**What is being asked:**
Copy the data exactly from the line that contains "1066 pixels high." through the line that contains "z+.05)], .006, 10), M_brass)", keeping both end lines and leaving out everything else.

**Data provided:**
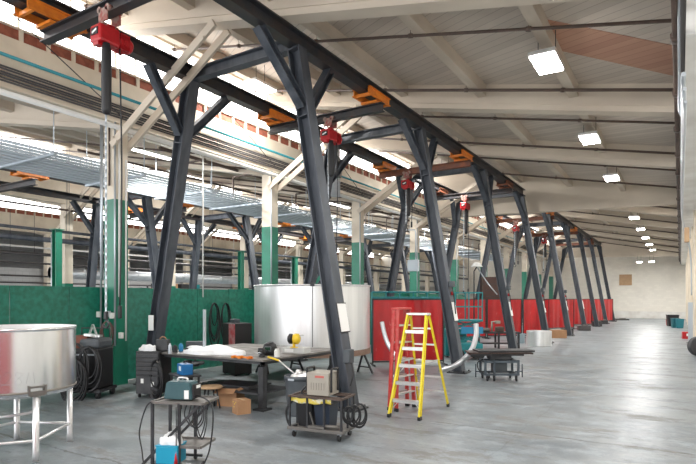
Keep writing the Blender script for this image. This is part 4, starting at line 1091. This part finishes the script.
---
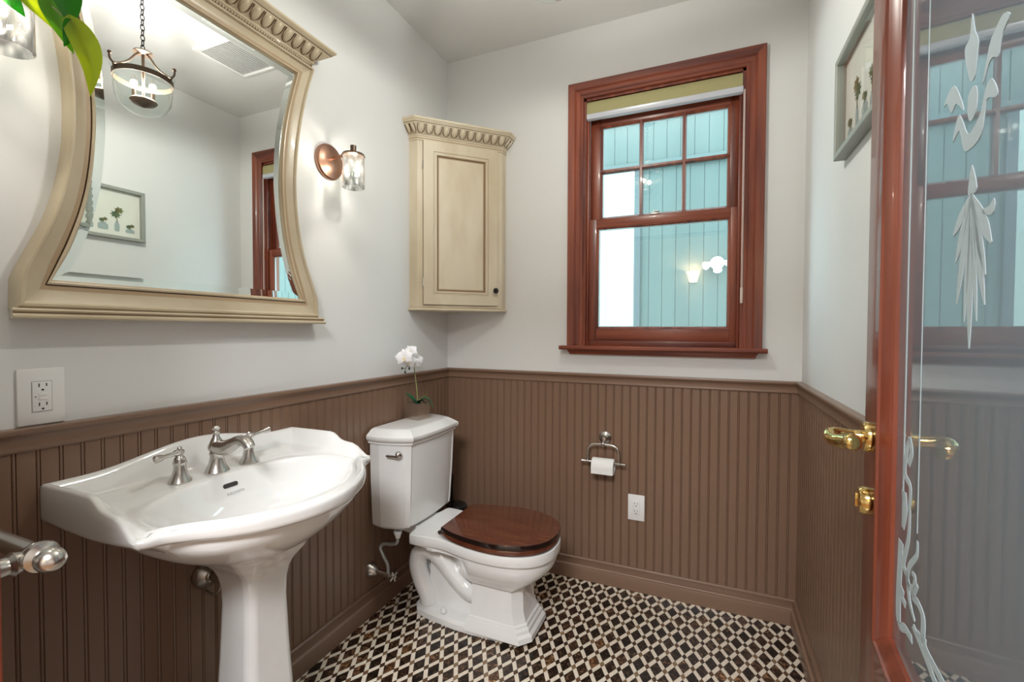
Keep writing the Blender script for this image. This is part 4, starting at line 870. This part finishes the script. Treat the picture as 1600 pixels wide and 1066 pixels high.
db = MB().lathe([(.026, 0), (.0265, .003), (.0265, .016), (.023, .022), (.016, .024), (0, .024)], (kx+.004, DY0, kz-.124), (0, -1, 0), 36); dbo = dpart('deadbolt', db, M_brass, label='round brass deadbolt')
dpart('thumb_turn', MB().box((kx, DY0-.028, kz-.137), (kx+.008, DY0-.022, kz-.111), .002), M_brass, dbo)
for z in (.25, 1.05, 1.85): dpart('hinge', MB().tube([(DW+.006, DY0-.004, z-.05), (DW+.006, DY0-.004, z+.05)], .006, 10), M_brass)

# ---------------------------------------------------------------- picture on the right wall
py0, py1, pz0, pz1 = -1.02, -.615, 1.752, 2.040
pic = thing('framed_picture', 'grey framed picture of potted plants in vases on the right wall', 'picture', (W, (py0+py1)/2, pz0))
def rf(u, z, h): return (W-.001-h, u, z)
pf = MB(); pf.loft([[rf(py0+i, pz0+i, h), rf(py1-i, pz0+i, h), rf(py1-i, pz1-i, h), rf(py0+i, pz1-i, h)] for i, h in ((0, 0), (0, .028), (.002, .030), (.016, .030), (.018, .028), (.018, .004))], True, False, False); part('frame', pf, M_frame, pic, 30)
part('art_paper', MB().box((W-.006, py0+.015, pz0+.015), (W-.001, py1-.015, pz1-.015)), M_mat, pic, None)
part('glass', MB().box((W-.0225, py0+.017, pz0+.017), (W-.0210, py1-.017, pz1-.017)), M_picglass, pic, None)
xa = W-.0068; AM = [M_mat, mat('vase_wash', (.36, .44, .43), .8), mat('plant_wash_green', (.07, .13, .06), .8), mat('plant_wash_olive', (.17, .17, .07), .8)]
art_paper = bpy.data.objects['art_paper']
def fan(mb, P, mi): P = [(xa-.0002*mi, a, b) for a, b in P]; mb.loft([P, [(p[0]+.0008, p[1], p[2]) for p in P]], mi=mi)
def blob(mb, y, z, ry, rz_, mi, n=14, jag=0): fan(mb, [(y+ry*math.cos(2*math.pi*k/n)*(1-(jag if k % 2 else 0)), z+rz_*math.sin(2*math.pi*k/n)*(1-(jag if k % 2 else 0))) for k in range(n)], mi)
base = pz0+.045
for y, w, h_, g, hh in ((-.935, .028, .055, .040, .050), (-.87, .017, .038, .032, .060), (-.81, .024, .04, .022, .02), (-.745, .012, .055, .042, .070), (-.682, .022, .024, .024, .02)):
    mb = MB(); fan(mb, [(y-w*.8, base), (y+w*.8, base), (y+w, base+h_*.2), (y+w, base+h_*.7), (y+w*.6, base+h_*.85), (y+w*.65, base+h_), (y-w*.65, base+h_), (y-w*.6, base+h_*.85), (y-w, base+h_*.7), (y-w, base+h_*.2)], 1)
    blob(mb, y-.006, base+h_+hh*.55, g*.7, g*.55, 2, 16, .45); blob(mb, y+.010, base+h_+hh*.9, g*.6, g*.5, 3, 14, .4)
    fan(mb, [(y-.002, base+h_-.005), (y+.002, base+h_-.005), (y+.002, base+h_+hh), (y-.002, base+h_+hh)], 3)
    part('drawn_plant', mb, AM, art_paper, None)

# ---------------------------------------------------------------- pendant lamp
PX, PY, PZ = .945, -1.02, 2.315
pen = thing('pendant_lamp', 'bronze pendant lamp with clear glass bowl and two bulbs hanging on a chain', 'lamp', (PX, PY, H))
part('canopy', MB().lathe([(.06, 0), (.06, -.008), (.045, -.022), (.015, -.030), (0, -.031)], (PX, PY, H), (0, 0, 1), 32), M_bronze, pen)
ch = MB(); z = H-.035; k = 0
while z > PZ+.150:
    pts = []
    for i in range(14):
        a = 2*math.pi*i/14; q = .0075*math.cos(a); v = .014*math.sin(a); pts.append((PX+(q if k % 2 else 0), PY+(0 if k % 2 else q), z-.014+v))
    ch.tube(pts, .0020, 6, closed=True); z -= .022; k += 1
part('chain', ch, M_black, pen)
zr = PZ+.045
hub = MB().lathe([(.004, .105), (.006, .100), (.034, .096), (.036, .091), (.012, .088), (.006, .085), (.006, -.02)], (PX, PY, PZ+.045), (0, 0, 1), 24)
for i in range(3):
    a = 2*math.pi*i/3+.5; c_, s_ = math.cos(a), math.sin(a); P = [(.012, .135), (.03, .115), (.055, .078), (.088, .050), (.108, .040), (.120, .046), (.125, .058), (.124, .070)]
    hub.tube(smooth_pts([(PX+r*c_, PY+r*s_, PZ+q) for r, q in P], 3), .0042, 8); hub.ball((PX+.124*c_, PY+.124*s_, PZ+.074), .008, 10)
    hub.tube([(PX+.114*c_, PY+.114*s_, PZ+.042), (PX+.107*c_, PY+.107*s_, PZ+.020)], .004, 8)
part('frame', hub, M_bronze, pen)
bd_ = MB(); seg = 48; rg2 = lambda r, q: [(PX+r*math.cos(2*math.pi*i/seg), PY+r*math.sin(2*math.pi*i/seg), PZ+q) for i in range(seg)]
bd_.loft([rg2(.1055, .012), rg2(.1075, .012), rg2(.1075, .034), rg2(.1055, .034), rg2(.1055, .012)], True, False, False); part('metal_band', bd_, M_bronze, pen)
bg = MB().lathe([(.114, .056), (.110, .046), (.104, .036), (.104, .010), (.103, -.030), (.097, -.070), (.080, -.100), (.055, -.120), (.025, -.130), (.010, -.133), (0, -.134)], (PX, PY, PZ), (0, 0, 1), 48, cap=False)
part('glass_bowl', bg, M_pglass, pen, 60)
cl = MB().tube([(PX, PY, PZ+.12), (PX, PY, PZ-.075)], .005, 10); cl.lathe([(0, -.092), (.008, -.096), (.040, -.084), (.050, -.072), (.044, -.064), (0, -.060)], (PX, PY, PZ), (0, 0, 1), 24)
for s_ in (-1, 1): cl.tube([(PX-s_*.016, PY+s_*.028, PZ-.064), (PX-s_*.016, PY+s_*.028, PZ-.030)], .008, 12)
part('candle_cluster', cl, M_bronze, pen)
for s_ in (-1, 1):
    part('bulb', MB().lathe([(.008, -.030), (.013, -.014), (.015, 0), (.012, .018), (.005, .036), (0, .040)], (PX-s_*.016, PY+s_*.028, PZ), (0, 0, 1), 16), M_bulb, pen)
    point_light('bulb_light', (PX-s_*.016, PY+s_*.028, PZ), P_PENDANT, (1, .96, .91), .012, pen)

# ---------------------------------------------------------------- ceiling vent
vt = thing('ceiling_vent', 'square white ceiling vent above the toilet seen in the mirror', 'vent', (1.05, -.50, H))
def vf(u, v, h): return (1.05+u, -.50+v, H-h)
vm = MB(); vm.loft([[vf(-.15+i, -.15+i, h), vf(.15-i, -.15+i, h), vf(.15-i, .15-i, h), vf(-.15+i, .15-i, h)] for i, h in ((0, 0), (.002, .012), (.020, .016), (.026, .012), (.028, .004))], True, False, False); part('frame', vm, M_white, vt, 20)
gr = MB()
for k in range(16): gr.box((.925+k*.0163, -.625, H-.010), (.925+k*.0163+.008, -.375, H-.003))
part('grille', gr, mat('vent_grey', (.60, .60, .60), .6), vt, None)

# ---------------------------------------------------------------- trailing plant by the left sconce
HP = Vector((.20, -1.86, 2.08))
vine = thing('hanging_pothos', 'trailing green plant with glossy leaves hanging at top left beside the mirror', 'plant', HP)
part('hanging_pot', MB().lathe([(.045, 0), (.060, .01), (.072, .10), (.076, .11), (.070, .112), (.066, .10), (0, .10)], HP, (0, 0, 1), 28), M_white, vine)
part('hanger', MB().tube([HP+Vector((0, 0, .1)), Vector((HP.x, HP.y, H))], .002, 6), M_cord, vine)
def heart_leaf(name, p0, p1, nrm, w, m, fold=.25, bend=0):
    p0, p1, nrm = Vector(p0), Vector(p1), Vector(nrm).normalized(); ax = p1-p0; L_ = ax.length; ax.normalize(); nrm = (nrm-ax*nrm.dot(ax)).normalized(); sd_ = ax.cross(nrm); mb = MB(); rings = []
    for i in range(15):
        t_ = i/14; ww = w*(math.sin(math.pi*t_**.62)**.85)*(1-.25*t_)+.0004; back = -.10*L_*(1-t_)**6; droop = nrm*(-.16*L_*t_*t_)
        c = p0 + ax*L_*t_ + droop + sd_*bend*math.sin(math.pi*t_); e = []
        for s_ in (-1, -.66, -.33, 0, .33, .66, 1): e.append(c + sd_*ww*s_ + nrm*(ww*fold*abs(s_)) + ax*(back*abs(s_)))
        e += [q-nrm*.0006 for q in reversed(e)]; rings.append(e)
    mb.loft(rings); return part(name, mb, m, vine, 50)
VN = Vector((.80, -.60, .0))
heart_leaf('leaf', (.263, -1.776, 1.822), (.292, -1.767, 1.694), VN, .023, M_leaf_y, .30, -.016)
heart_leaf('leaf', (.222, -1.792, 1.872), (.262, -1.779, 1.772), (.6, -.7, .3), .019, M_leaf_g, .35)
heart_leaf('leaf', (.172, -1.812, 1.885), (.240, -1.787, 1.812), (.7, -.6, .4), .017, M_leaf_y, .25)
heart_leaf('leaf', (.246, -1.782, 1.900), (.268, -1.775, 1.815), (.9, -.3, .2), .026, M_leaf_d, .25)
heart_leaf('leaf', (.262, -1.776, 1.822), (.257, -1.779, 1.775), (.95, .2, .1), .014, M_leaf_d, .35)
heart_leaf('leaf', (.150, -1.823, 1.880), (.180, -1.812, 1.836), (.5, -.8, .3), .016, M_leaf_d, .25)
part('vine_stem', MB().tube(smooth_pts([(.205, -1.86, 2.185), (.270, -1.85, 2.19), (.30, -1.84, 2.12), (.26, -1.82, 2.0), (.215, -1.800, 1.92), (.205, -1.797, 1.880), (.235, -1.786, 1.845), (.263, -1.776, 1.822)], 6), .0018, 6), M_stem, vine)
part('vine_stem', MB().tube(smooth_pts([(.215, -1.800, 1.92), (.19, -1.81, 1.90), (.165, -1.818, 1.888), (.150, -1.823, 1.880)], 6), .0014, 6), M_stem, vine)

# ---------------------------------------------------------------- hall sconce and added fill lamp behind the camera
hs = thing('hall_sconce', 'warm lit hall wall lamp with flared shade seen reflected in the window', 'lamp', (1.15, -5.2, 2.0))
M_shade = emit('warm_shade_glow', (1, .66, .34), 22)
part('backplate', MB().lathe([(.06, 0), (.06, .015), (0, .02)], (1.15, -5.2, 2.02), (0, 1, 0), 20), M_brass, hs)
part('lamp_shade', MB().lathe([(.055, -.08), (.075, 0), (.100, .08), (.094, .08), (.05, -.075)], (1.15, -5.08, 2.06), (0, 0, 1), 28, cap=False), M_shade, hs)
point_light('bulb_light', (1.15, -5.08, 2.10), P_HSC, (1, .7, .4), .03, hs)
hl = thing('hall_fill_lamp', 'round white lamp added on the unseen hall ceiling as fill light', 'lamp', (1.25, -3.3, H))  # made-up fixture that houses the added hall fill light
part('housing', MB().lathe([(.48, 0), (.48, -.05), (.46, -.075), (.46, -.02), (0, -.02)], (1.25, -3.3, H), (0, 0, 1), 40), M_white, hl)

**Completed exercise:**
Keep writing the Blender script for this image. This is part 4, starting at line 870. This part finishes the script. Treat the picture as 1600 pixels wide and 1066 pixels high.
db = MB().lathe([(.026, 0), (.0265, .003), (.0265, .016), (.023, .022), (.016, .024), (0, .024)], (kx+.004, DY0, kz-.124), (0, -1, 0), 36); dbo = dpart('deadbolt', db, M_brass, label='round brass deadbolt')
dpart('thumb_turn', MB().box((kx, DY0-.028, kz-.137), (kx+.008, DY0-.022, kz-.111), .002), M_brass, dbo)
for z in (.25, 1.05, 1.85): dpart('hinge', MB().tube([(DW+.006, DY0-.004, z-.05), (DW+.006, DY0-.004, z+.05)], .006, 10), M_brass)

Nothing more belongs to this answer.